11. That apart, other element present in this case gives a strong indication that the error was genuine and bona fide. Return for the assessment year in question was filed declaring loss of Rs. 93,74,724. Assessment was also completed at loss of Rs. 23,33,321/-. Therefore, excess claim of depreciation was not advantageous to the assessee. Had depreciation been claimed @ 25%, it would have resulted in higher depreciation in the succeeding years which would, have consequently reduced the total income of succeeding years. It indicates that excess claim of depreciation was not a device, rather it was an inadvertent error.

12. Thus by making claim of depreciation at higher rate in this year, where the income tax return was at loss, the assessee did not gain any mileage. On the contrary, it was better for him to claim depreciation @ 25% in this year resulting into higher written down value in the next year for claim of depreciation of a higher amount on higher written down value thereby reducing the tax liability.

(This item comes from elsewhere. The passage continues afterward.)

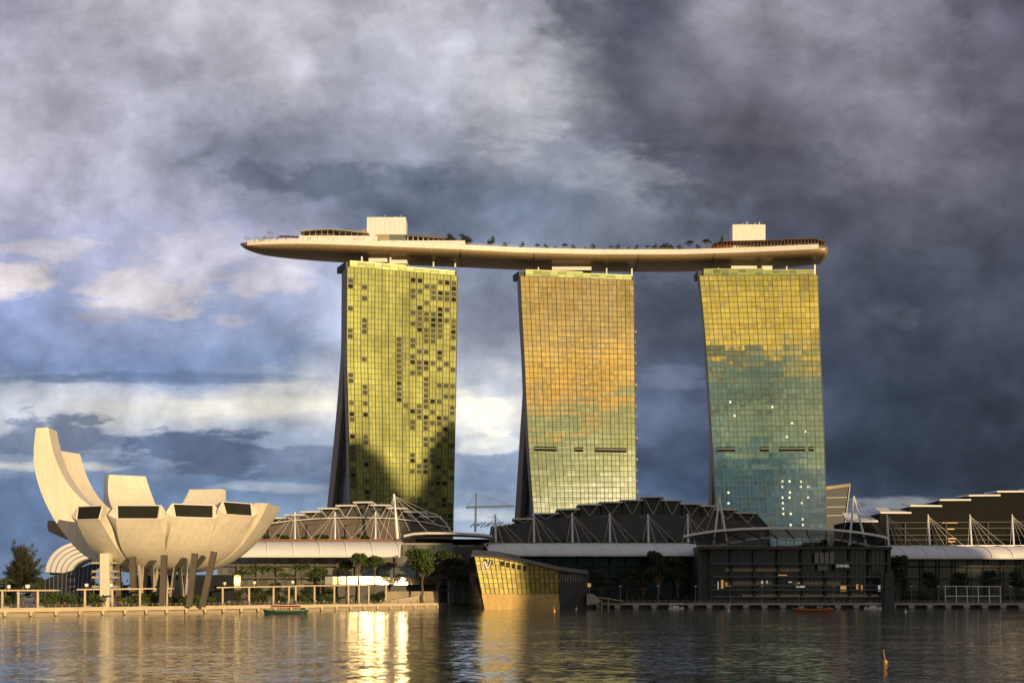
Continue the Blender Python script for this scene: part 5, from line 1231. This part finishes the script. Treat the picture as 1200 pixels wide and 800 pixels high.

13. The Assessing Officer was not correct in holding that submitting inaccurate claim would amount to giving inaccurate particulars. Such a contention of the Department is specifically rejected by the Supreme Court in a recent judgment in the case of CIT Vs. Reliance Petroproducts Pvt. Ltd. (2010) 322 ITR 158.

14. We are, thus, of the opinion that no substantial question of law arises in this appeal which is accordingly dismissed.